Shot noise and conductivity at high bias in bilayer graphene: Signatures of electron-optical phonon coupling

TL;DR

This study investigates high-bias electronic conductivity and shot noise in bilayer graphene, revealing electron-optical phonon interactions and their impact on transport properties at elevated electronic temperatures.

Contribution

It provides the first detailed analysis of shot noise and conductivity saturation in bilayer graphene at high bias, linking electron-phonon coupling to transport behavior.

Findings

Conductivity initially increases then saturates and decreases due to optical phonon backscattering.

Shot noise decay indicates electron-phonon interactions at high bias.

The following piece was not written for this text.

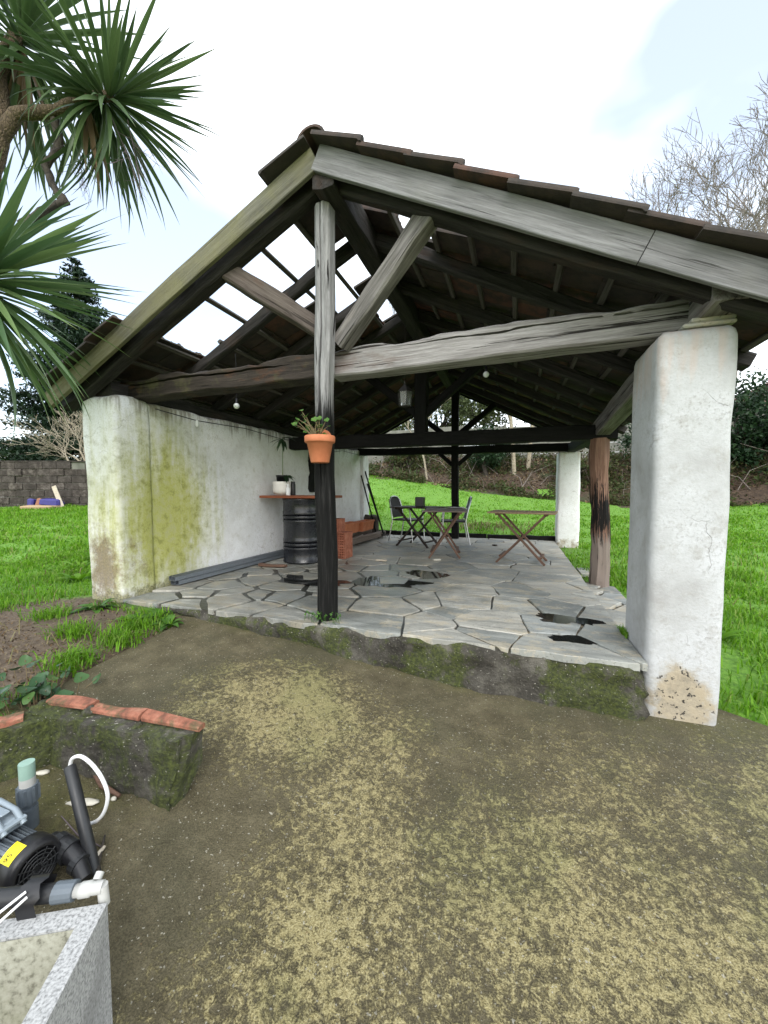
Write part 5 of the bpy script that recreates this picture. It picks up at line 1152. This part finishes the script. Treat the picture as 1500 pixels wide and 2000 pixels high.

Electron temperature reaches ~1200 K at 0.75 V bias.

Abstract

We have studied electronic conductivity and shot noise of bilayer graphene (BLG) sheets at high bias voltages and low bath temperature $T_0=4.2$ K. As a function of bias, we find initially an increase of the differential conductivity, which we attribute to self-heating. At higher bias, the conductivity saturates and even decreases due to backscattering from optical phonons. The electron-phonon interactions are also responsible for the decay of the Fano factor at bias voltages $V>0.1$ V. The high bias electronic temperature has been calculated from shot noise measurements, and it goes up to $\sim1200$ K at $V=0.75$ V. Using the theoretical temperature dependence of BLG conductivity, we extract an effective electron-optical phonon scattering time $\tau_{e-op}$. In a 230 nm long BLG sample of mobility $\mu=3600$ cm$^2$V$^{-1}$s$^{-1}$, we find that $\tau_{e-op}$ decreases with increasing voltage and is close to the charged impurity scattering time $\tau_{imp}=60$ fs at $V=0.6$ V.